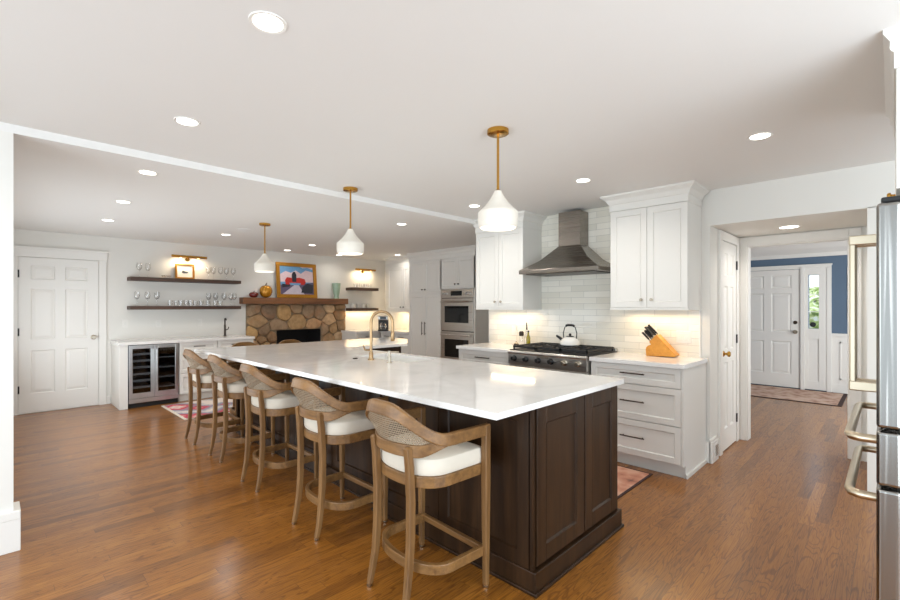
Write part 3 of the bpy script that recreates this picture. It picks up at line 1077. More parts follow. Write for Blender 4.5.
def drawer(t, x0, x1, z0, z1, pull=0.2, mat='cabinet', hm='bronze', st=.05):
    m = MB().shaker(x0, x1, z0, z1, st=st)
    d_ = m.build('drawer', mat, t, bevel=.0012, seg=1)
    c = (x0 + x1) / 2
    zz = (z0 + z1) / 2 + .01
    bar_pull(d_, c - pull / 2, c + pull / 2, zz, zz, hm)
    return d_


def base_cabinet(lab, loc, rot, w, depth, fronts, grp=None, top=.872):
    t = thing('base_cabinet', lab, 'cabinet', loc, rot, grp)
    MB().box(0, w, .024, depth, .105, top).build('body', 'cabinet', t)
    MB().box(0, w, .06, depth, 0, .105).build('toe_kick', 'cabinet', t)
    for fr in fronts:
        if fr[0] == 'd':
            drawer(t, *fr[1:5], pull=fr[5])
        else:
            m = MB().shaker(*fr[1:5])
            d_ = m.build('door', 'cabinet', t, bevel=.0012, seg=1)
            x = fr[2] - .04 if fr[5] == 'r' else fr[1] + .04
            bar_pull(d_, x, x, fr[4] - .22, fr[4] - .06)
    return t


w = 0.786
RT0, RT1 = 0.901, 0.938        # counters beside the range
b = base_cabinet('white three-drawer base cabinet right of the range, below the knife block', (3.915, 2.003, 0), R90, w, 0.61, [
    ('d', .003, w - .003, .733, .897, .21), ('d', .003, w - .003, .424, .726, .21), ('d', .003, w - .003, .113, .417, .21)], 'base cabinets beside the range', .90)
MB().box(w, w + .018, .0, .61, .105, .90).box(w, w + .018, .05, .61, 0, .105).box(w + .012, w + .032, .05, .61, 0, .03).build('end_panel', 'cabinet', b)
w = 0.775
base_cabinet('white base cabinet left of the range, next to the double ovens', (3.915, 3.70, 0), R90, w, 0.61, [
    ('d', .003, w - .003, .733, .897, .21), ('d', .003, w - .003, .424, .726, .21), ('d', .003, w - .003, .113, .417, .21)], 'base cabinets beside the range', .90)
tag(MB().box(3.885, 4.53, 1.185, 2.006, RT0, RT1).build('countertop', 'quartz', bevel=.003), 'white quartz counter right of the range, holding the knife block', 'countertop')
tag(MB().box(3.885, 4.53, 2.925, 3.715, RT0, RT1).build('countertop', 'quartz', bevel=.003), 'white quartz counter left of the range, holding the oil bottle', 'countertop')

# range / rangetop
RW = 0.905
rg = thing('range', 'wide stainless range with six knobs and black grates under the hood', 'range', (3.87, 2.92, 0.024), R90)
MB().box(0, RW, .03, .64, -.022, .90).build('body', 'steelx', rg)
MB().prism([(-.012, .775), (.03, .775), (.03, .905), (-.0, .905), (-.012, .88)][::-1], 0.0, RW, 'x').build('control_panel', 'steelx', rg, bevel=.004)
MB().tube([(0, -.006, .900), (RW, -.006, .900)], .020, 14).build('bullnose', 'steelx', rg, smooth=True)
dd = MB().box(.01, RW - .01, .0, .03, .16, .76).build('oven_door', 'steelx', rg, bevel=.004)
bar_pull(dd, .06, RW - .06, .70, .70, 'steelx', .013, .055)
MB().box(.14, RW - .14, -.003, .001, .27, .60).build('window', 'blackgloss', dd)
MB().box(.0, RW, .02, .64, .895, .925).build('cooktop', 'iron', rg, bevel=.003)
for i in range(6):
    k_ = .085 + i * (RW - .17) / 5
    m = MB()
    m.lathe([(.030, -.012), (.030, -.018), (.024, -.020), (.022, -.052), (.018, -.056)], (k_, 0, .838), 18, 'y')
    m.build('knob', 'plastic' if i < 4 else 'nickel', rg, smooth=True)
for i in range(3):
    x0 = .02 + i * (RW - .04) / 3
    x1 = x0 + (RW - .04) / 3 - .006
    m = MB()
    for xx in (x0, x1 - .014):
        m.box(xx, xx + .014, .05, .61, .945, .966)
    for yy in (.05, .19, .323, .46, .596):
        m.box(x0, x1, yy, yy + .014, .945, .966)
    for yy in (.13, .40):
        cx = (x0 + x1) / 2
        for k in range(6):
            an = k * PI / 3 + .3
            m.tube([(cx + .03 * math.cos(an), yy + .07 + .03 * math.sin(an), .958), (cx + .12 * math.cos(an), yy + .07 + .11 * math.sin(an), .958)], .007, 6)
    for xx in (x0 + .007, x1 - .007):
        for yy in (.06, .60):
            m.box(xx - .007, xx + .007, yy - .007, yy + .007, .924, .95)
    g = m.build('grate', 'iron', rg)
    for yy in (.19, .46):
        m = MB().lathe([(.05, .925), (.05, .932), (.036, .934), (.036, .944), (.028, .948)], ((x0 + x1) / 2, yy, 0), 18)
        m.build('burner', 'iron', rg, smooth=True)
MB().box(.0, RW, .60, .64, .92, .955).build('back_guard', 'steelx', rg, bevel=.003)
MB().box(.36, .50, -.016, -.011, .86, .885).build('badge', 'nickel', rg, bevel=.002)

# hood
hd = thing('range_hood', 'stainless chimney range hood on the tiled wall', 'range hood', (4.03, 2.905, 0), R90)
HWd = 0.915
c0, c1 = .305, .56
pts = [(0, 0, 1.765), (HWd, 0, 1.765), (HWd, .50, 1.765), (0, .50, 1.765), (c0, .31, 2.06), (c1, .31, 2.06), (c1, .50, 2.06), (c0, .50, 2.06)]
# concave sides: add a middle ring
mid = []
for a, b_ in zip(pts[:4], pts[4:]):
    mid.append((a[0] + (b_[0] - a[0]) * .52, a[1] + (b_[1] - a[1]) * .52, a[2] + (b_[2] - a[2]) * .40))
m = MB()
P_ = [(x, y, z + .03) for x, y, z in pts[:4]] + [(x, y, z + .018) for x, y, z in mid] + pts[4:]
fc = []
for k in range(2):
    for i in range(4):
        j = (i + 1) % 4
        fc.append((k * 4 + i, k * 4 + j, k * 4 + 4 + j, k * 4 + 4 + i))
fc += [(3, 2, 1, 0), (8, 9, 10, 11)]
m.add(P_, fc)
m.build('canopy', 'hoodsteel', hd, smooth=True)
MB().box(0, HWd, 0, .50, 1.755, 1.796).build('rim', 'hoodsteel', hd, bevel=.003)
MB().box(c0, c1, .31, .50, 2.055, 2.425).build('chimney', 'hoodsteel', hd, bevel=.002)
MB().box(.06, HWd - .06, .05, .46, 1.748, 1.756).build('filter', 'bronze', hd)

# ovens and pantry at the recess wall
PU = 5.55
pt = thing('pantry_cabinet', 'tall white four-door pantry cabinet left of the double ovens', 'cabinet', (PU, 6.54, 0), R90)
pw = .85
MB().box(0, pw, .021, .58, .10, 2.30).build('body', 'cabinet', pt)
MB().box(0, pw, .06, .58, 0, .10).build('toe_kick', 'cabinet', pt)
for i in range(2):
    m = MB().shaker(i * pw / 2 + .002, (i + 1) * pw / 2 - .002, .105, 1.628)
    d_ = m.build('door', 'cabinet', pt, bevel=.0012, seg=1)
    x = pw / 2 + (-.04 if i == 0 else .04)
    bar_pull(d_, x, x, .88, 1.12, 'bronze')
    m = MB().shaker(i * pw / 2 + .002, (i + 1) * pw / 2 - .002, 1.634, 2.235)
    d_ = m.build('door', 'cabinet', pt, bevel=.0012, seg=1)
    knob(d_, x, 1.71, 'bronze')
crown(pt, 0, pw, 0, .58, 2.238, ZF - .003, .05, False, False)
ov = thing('oven_cabinet', 'tall white cabinet housing the double ovens, two doors on top', 'cabinet', (PU, 5.69, 0), R90)
ow = .82
m = MB().box(0, .03, 0, .58, .10, 2.30).box(ow - .03, ow, 0, .58, .10, 2.30).box(.03, ow - .03, .021, .58, 1.70, 2.30).box(.03, ow - .03, 0.0, .58, .10, .385).box(.03, ow - .03, .56, .58, .385, 1.70)
m.build('body', 'cabinet', ov)
MB().box(0, ow, .06, .58, 0, .10).build('toe_kick', 'cabinet', ov)
for i in range(2):
    m = MB().shaker(i * ow / 2 + .002, (i + 1) * ow / 2 - .002, 1.712, 2.235)
    d_ = m.build('door', 'cabinet', ov, bevel=.0012, seg=1)
    knob(d_, ow / 2 + (-.04 if i == 0 else .04), 1.785, 'bronze')
crown(ov, 0, ow, 0, .58, 2.238, ZF - .003, .05, False, True)
do = thing('double_oven', 'stainless double wall oven set in the tall white cabinet', 'oven', (PU - .02, 5.66, 0), R90)
dw = .76
MB().box(.002, dw - .002, .022, .56, .392, 1.692).build('body', 'black', do)
cpn = MB().box(0, dw, 0, .022, 1.548, 1.695).build('control_panel', 'steelx', do, bevel=.003)
MB().box(.25, .51, -.002, .001, 1.585, 1.665).build('display', 'blackgloss', cpn)
for x in (.07, .15, .61, .69):
    MB().lathe([(.026, 0), (.026, -.006), (.020, -.008), (.018, -.03)], (x, 0, 1.622), 16, 'y').build('knob', 'steelz', cpn, smooth=True)
for z0, z1 in ((.985, 1.54), (.395, .972)):
    d_ = MB().box(0, dw, 0, .022, z0, z1).build('oven_door', 'steelx', do, bevel=.003)
    MB().box(.10, dw - .10, -.002, .001, z0 + .14, z1 - .13).build('window', 'blackgloss', d_)
    bar_pull(d_, .04, dw - .04, z1 - .055, z1 - .055, 'steelx', .012, .05)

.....

§ **Short exercise**
Pictures stay out. Print the data exactly, from its first line through the line containing "oil bottle', 'countertop')".

§ **Response below**
Write part 3 of the bpy script that recreates this picture. It picks up at line 1077. More parts follow. Write for Blender 4.5.
def drawer(t, x0, x1, z0, z1, pull=0.2, mat='cabinet', hm='bronze', st=.05):
    m = MB().shaker(x0, x1, z0, z1, st=st)
    d_ = m.build('drawer', mat, t, bevel=.0012, seg=1)
    c = (x0 + x1) / 2
    zz = (z0 + z1) / 2 + .01
    bar_pull(d_, c - pull / 2, c + pull / 2, zz, zz, hm)
    return d_


def base_cabinet(lab, loc, rot, w, depth, fronts, grp=None, top=.872):
    t = thing('base_cabinet', lab, 'cabinet', loc, rot, grp)
    MB().box(0, w, .024, depth, .105, top).build('body', 'cabinet', t)
    MB().box(0, w, .06, depth, 0, .105).build('toe_kick', 'cabinet', t)
    for fr in fronts:
        if fr[0] == 'd':
            drawer(t, *fr[1:5], pull=fr[5])
        else:
            m = MB().shaker(*fr[1:5])
            d_ = m.build('door', 'cabinet', t, bevel=.0012, seg=1)
            x = fr[2] - .04 if fr[5] == 'r' else fr[1] + .04
            bar_pull(d_, x, x, fr[4] - .22, fr[4] - .06)
    return t


w = 0.786
RT0, RT1 = 0.901, 0.938        # counters beside the range
b = base_cabinet('white three-drawer base cabinet right of the range, below the knife block', (3.915, 2.003, 0), R90, w, 0.61, [
    ('d', .003, w - .003, .733, .897, .21), ('d', .003, w - .003, .424, .726, .21), ('d', .003, w - .003, .113, .417, .21)], 'base cabinets beside the range', .90)
MB().box(w, w + .018, .0, .61, .105, .90).box(w, w + .018, .05, .61, 0, .105).box(w + .012, w + .032, .05, .61, 0, .03).build('end_panel', 'cabinet', b)
w = 0.775
base_cabinet('white base cabinet left of the range, next to the double ovens', (3.915, 3.70, 0), R90, w, 0.61, [
    ('d', .003, w - .003, .733, .897, .21), ('d', .003, w - .003, .424, .726, .21), ('d', .003, w - .003, .113, .417, .21)], 'base cabinets beside the range', .90)
tag(MB().box(3.885, 4.53, 1.185, 2.006, RT0, RT1).build('countertop', 'quartz', bevel=.003), 'white quartz counter right of the range, holding the knife block', 'countertop')
tag(MB().box(3.885, 4.53, 2.925, 3.715, RT0, RT1).build('countertop', 'quartz', bevel=.003), 'white quartz counter left of the range, holding the oil bottle', 'countertop')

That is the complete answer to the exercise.